**Exercise task**
From the listing, collect all lines containing the word "scene".

**Source material**
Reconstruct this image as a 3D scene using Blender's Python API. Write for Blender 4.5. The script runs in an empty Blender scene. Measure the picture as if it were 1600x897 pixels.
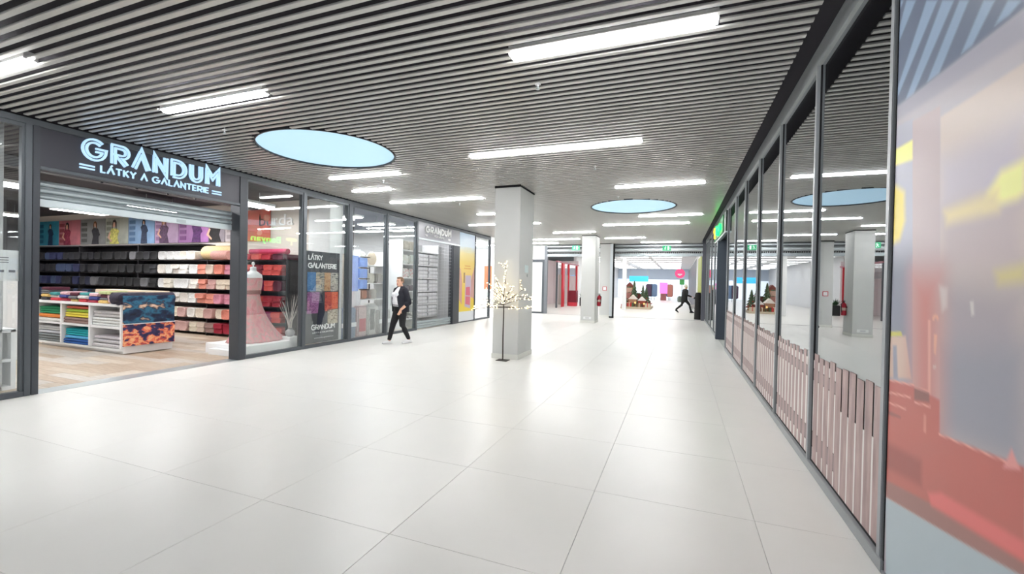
import bpy, bmesh, math, random
import numpy as np
from mathutils import Vector, Matrix, noise
from mathutils.kdtree import KDTree
PI = math.pi
SC = bpy.context.scene
COL = SC.collection
random.seed(7)

# ------------------------------------------------------------------ camera, world, exposure
F_PX, YAW, PITCH, ROLL, EYE = 683.56, 0.3654, -0.0101, 0.0204, 1.6
right0 = Vector((math.cos(YAW), math.sin(YAW), 0)); fwd0 = Vector((-math.sin(YAW), math.cos(YAW), 0)); down0 = Vector((0, 0, -1))
fwd = fwd0 * math.cos(PITCH) - down0 * math.sin(PITCH)
dwn = down0 * math.cos(PITCH) + fwd0 * math.sin(PITCH)
cx = right0 * math.cos(ROLL) - dwn * math.sin(ROLL)
cy = right0 * math.sin(ROLL) + dwn * math.cos(ROLL)
# image x axis = u cos - v sin  ->  world axes that project onto image x / y
ix = right0 * math.cos(ROLL) - dwn * math.sin(ROLL)
iy = right0 * math.sin(ROLL) + dwn * math.cos(ROLL)
cam = bpy.data.cameras.new('camera'); cam.sensor_width = 36; cam.lens = F_PX * 36 / 1600; cam.clip_start = .05; cam.clip_end = 300
camo = bpy.data.objects.new('camera', cam); COL.objects.link(camo)
m = Matrix(((ix.x, -iy.x, -fwd.x, 0), (ix.y, -iy.y, -fwd.y, 0), (ix.z, -iy.z, -fwd.z, EYE), (0, 0, 0, 1)))
camo.matrix_world = m
SC.camera = camo
W = bpy.data.worlds.new('world'); SC.world = W; W.use_nodes = True
W.node_tree.nodes['Background'].inputs[0].default_value = (.93, .96, 1, 1)
W.node_tree.nodes['Background'].inputs[1].default_value = 0.55
SC.view_settings.view_transform = 'Standard'; SC.view_settings.look = 'None'; SC.view_settings.gamma = 1
SC.view_settings.exposure = 0.92
TUBE = 30.0          # emission of the strip lights
PANEL = 14.5         # emission of the shop ceiling panels
HALLP = 3.6          # emission of the far hall panels
SKYL = 0.46           # emission of the round pale blue ceiling discs

# ------------------------------------------------------------------ constants of the place
XL, XR, XS, CZ = -7.88, 1.112, 0.897, 3.61      # left shopfronts, right glass wall, slat ends, underside of the slats

# ------------------------------------------------------------------ materials
def lin(c):
    out = []
    for v in c:
        v = v / 255
        out.append(v / 12.92 if v <= .04045 else ((v + .055) / 1.055) ** 2.4)
    return out
def mat(name, rgb, rough=.5, metal=0, var=.0, scale=6, bump=0, spec=.5, emit=0, ergb=None, coat=0):
    if name in bpy.data.materials: return bpy.data.materials[name]
    M = bpy.data.materials.new(name); M.use_nodes = True
    nt = M.node_tree; b = nt.nodes['Principled BSDF']
    c = lin(rgb) + [1]
    b.inputs['Base Color'].default_value = c; b.inputs['Roughness'].default_value = rough; b.inputs['Metallic'].default_value = metal
    b.inputs['Specular IOR Level'].default_value = spec; b.inputs['Coat Weight'].default_value = coat
    if emit:
        b.inputs['Emission Color'].default_value = lin(ergb or rgb) + [1]; b.inputs['Emission Strength'].default_value = emit
    if var or bump:
        tc = nt.nodes.new('ShaderNodeTexCoord'); nz = nt.nodes.new('ShaderNodeTexNoise'); nz.inputs['Scale'].default_value = scale; nz.inputs['Detail'].default_value = 4
        nt.links.new(tc.outputs['Object'], nz.inputs['Vector'])
        if var:
            rp = nt.nodes.new('ShaderNodeValToRGB')
            rp.color_ramp.elements[0].position = .3; rp.color_ramp.elements[1].position = .7
            rp.color_ramp.elements[0].color = [max(0, v * (1 - var)) for v in c[:3]] + [1]
            rp.color_ramp.elements[1].color = [min(1, v * (1 + var)) for v in c[:3]] + [1]
            nt.links.new(nz.outputs['Fac'], rp.inputs['Fac']); nt.links.new(rp.outputs['Color'], b.inputs['Base Color'])
        if bump:
            bp = nt.nodes.new('ShaderNodeBump'); bp.inputs['Strength'].default_value = bump; bp.inputs['Distance'].default_value = .01
            nt.links.new(nz.outputs['Fac'], bp.inputs['Height']); nt.links.new(bp.outputs['Normal'], b.inputs['Normal'])
    return M
def glass(name, f0, tint, rough=0.0):
    M = bpy.data.materials.new(name); M.use_nodes = True
    nt = M.node_tree; nt.nodes.remove(nt.nodes['Principled BSDF']); out = nt.nodes['Material Output']
    tr = nt.nodes.new('ShaderNodeBsdfTransparent'); tr.inputs[0].default_value = (*tint, 1)
    gl = nt.nodes.new('ShaderNodeBsdfGlossy'); gl.inputs['Roughness'].default_value = rough; gl.inputs[0].default_value = (.97, .99, 1, 1)
    lw = nt.nodes.new('ShaderNodeLayerWeight'); lw.inputs[0].default_value = .5
    p = nt.nodes.new('ShaderNodeMath'); p.operation = 'POWER'; p.inputs[1].default_value = 5
    k = nt.nodes.new('ShaderNodeMath'); k.operation = 'MULTIPLY_ADD'; k.inputs[1].default_value = 1 - f0; k.inputs[2].default_value = f0
    mx = nt.nodes.new('ShaderNodeMixShader')
    nt.links.new(lw.outputs['Facing'], p.inputs[0]); nt.links.new(p.outputs[0], k.inputs[0]); nt.links.new(k.outputs[0], mx.inputs[0])
    nt.links.new(tr.outputs[0], mx.inputs[1]); nt.links.new(gl.outputs[0], mx.inputs[2]); nt.links.new(mx.outputs[0], out.inputs[0])
    return M
def ramp_mat(name, stops, scale, rough=.7, kind='noise', stretch=(1, 1, 1), detail=5, dist=0.0):
    M = bpy.data.materials.new(name); M.use_nodes = True
    nt = M.node_tree; b = nt.nodes['Principled BSDF']; b.inputs['Roughness'].default_value = rough
    tc = nt.nodes.new('ShaderNodeTexCoord'); mp = nt.nodes.new('ShaderNodeMapping'); mp.inputs['Scale'].default_value = stretch
    nt.links.new(tc.outputs['Object'], mp.inputs['Vector'])
    if kind == 'noise':
        t = nt.nodes.new('ShaderNodeTexNoise'); t.inputs['Detail'].default_value = detail; t.inputs['Distortion'].default_value = dist; o = t.outputs['Fac']
    else:
        t = nt.nodes.new('ShaderNodeTexVoronoi'); o = t.outputs['Distance']
    t.inputs['Scale'].default_value = scale
    nt.links.new(mp.outputs['Vector'], t.inputs['Vector'])
    r = nt.nodes.new('ShaderNodeValToRGB'); el = r.color_ramp.elements
    while len(el) < len(stops): el.new(.5)
    for e, (pos, c) in zip(el, stops): e.position = pos; e.color = lin(c) + [1]
    nt.links.new(o, r.inputs['Fac']); nt.links.new(r.outputs['Color'], b.inputs['Base Color'])
    return M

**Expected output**
Reconstruct this image as a 3D scene using Blender's Python API. Write for Blender 4.5. The script runs in an empty Blender scene. Measure the picture as if it were 1600x897 pixels.
SC = bpy.context.scene